SHORT EXERCISE: Give every line back verbatim, dropping all images.

DATA SECTION:
■ ■ ■ ■ ■

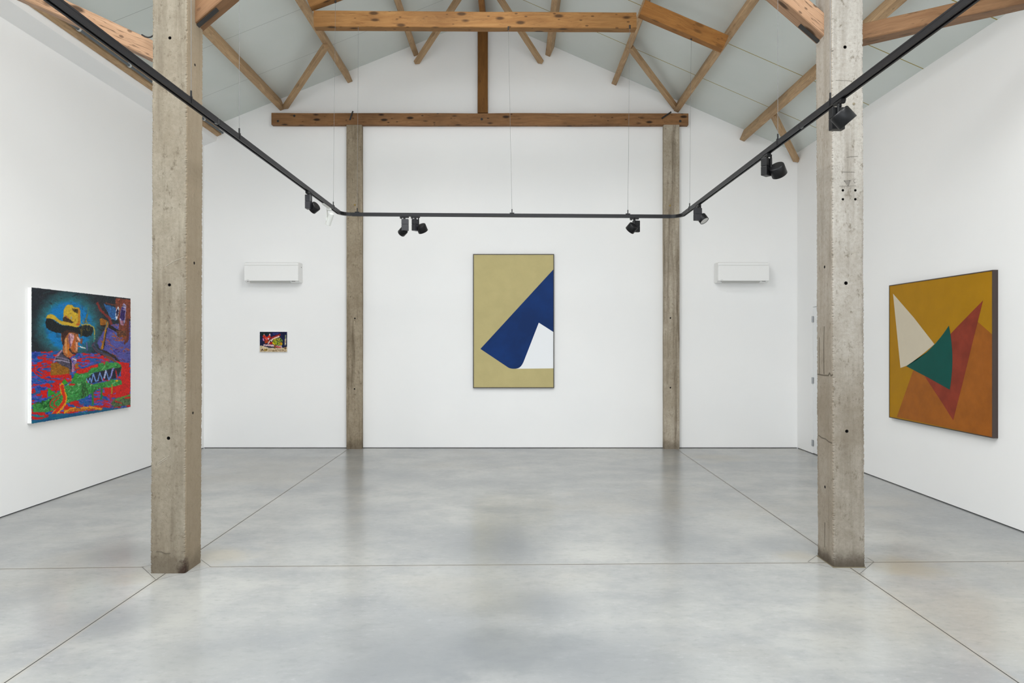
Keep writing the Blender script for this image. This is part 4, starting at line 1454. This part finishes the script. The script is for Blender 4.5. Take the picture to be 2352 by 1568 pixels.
# mouth and teeth
pt_.poly(B((1200, 620), (1260, 560), (1340, 495), (1560, 440), (1720, 400), (1830, 400), (1810, 600), (1660, 620), (1500, 660), (1330, 690), (1220, 680)), (30, 34, 52), 0.5, 54, 0.2)
pt_.poly(B((1810, 400), (1905, 370), (1850, 560), (1820, 520)), (34, 40, 40), 0.5, 55)
pt_.stroke(B((1205, 610), (1240, 680), (1270, 580), (1300, 680), (1340, 510), (1390, 660), (1430, 640), (1470, 490), (1530, 650), (1590, 440), (1650, 630), (1690, 560), (1720, 420), (1750, 400)), 2.6, (112, 150, 214), 1, 0.25, 56)
pt_.stroke(B((1590, 450), (1560, 600)), 3.4, (180, 190, 226), 1, 0.3, 57)
pt_.stroke(B((1740, 400), (1690, 570)), 2.4, (150, 140, 210), 1, 0.3, 58)
pt_.stroke(B((1790, 440), (1810, 590)), 2.6, (206, 40, 30), 1, 0.2, 59)
pt_.poly(B((1540, 590), (1570, 600), (1550, 650), (1525, 650)), (210, 30, 50), 0.3, 60)
pt_.poly(B((1780, 630), (1830, 630), (1830, 670), (1780, 670)), (214, 176, 30), 0.4, 61)
pt_.poly(B((1545, 270), (1580, 290), (1565, 330), (1545, 310)), (206, 60, 60), 0.3, 62)
pt_.stroke(B((1590, 250), (1640, 235)), 2.2, (200, 36, 60), 1, 0.2, 63)
# red curls and the orange tail ribbon
pt_.stroke(B((680, 920), (560, 980), (480, 1060), (470, 1150), (560, 1200), (640, 1190)), 2.6, (190, 44, 30), 1, 0.3, 64)
pt_.stroke(B((640, 990), (560, 1060), (550, 1130), (620, 1160)), 2.6, (190, 44, 30), 1, 0.3, 65)
pt_.stroke(B((710, 730), (720, 850), (775, 960), (760, 1060), (700, 1170), (580, 1280), (440, 1430)), 10.5, (226, 150, 24), 1, 0.2, 66)
pt_.stroke(B((712, 750), (735, 880), (765, 970), (745, 1060), (690, 1150), (590, 1260), (460, 1400)), 6.6, (212, 44, 14), 1, 0.25, 67)
pt_.stroke(B((870, 720), (950, 720)), 4.6, (204, 30, 26), 1, 0.3, 68)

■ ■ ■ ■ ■

EXERCISE OUTPUT:
Keep writing the Blender script for this image. This is part 4, starting at line 1454. This part finishes the script. The script is for Blender 4.5. Take the picture to be 2352 by 1568 pixels.
# mouth and teeth
pt_.poly(B((1200, 620), (1260, 560), (1340, 495), (1560, 440), (1720, 400), (1830, 400), (1810, 600), (1660, 620), (1500, 660), (1330, 690), (1220, 680)), (30, 34, 52), 0.5, 54, 0.2)
pt_.poly(B((1810, 400), (1905, 370), (1850, 560), (1820, 520)), (34, 40, 40), 0.5, 55)
pt_.stroke(B((1205, 610), (1240, 680), (1270, 580), (1300, 680), (1340, 510), (1390, 660), (1430, 640), (1470, 490), (1530, 650), (1590, 440), (1650, 630), (1690, 560), (1720, 420), (1750, 400)), 2.6, (112, 150, 214), 1, 0.25, 56)
pt_.stroke(B((1590, 450), (1560, 600)), 3.4, (180, 190, 226), 1, 0.3, 57)
pt_.stroke(B((1740, 400), (1690, 570)), 2.4, (150, 140, 210), 1, 0.3, 58)
pt_.stroke(B((1790, 440), (1810, 590)), 2.6, (206, 40, 30), 1, 0.2, 59)
pt_.poly(B((1540, 590), (1570, 600), (1550, 650), (1525, 650)), (210, 30, 50), 0.3, 60)
pt_.poly(B((1780, 630), (1830, 630), (1830, 670), (1780, 670)), (214, 176, 30), 0.4, 61)
pt_.poly(B((1545, 270), (1580, 290), (1565, 330), (1545, 310)), (206, 60, 60), 0.3, 62)
pt_.stroke(B((1590, 250), (1640, 235)), 2.2, (200, 36, 60), 1, 0.2, 63)
# red curls and the orange tail ribbon
pt_.stroke(B((680, 920), (560, 980), (480, 1060), (470, 1150), (560, 1200), (640, 1190)), 2.6, (190, 44, 30), 1, 0.3, 64)
pt_.stroke(B((640, 990), (560, 1060), (550, 1130), (620, 1160)), 2.6, (190, 44, 30), 1, 0.3, 65)
pt_.stroke(B((710, 730), (720, 850), (775, 960), (760, 1060), (700, 1170), (580, 1280), (440, 1430)), 10.5, (226, 150, 24), 1, 0.2, 66)
pt_.stroke(B((712, 750), (735, 880), (765, 970), (745, 1060), (690, 1150), (590, 1260), (460, 1400)), 6.6, (212, 44, 14), 1, 0.25, 67)
pt_.stroke(B((870, 720), (950, 720)), 4.6, (204, 30, 26), 1, 0.3, 68)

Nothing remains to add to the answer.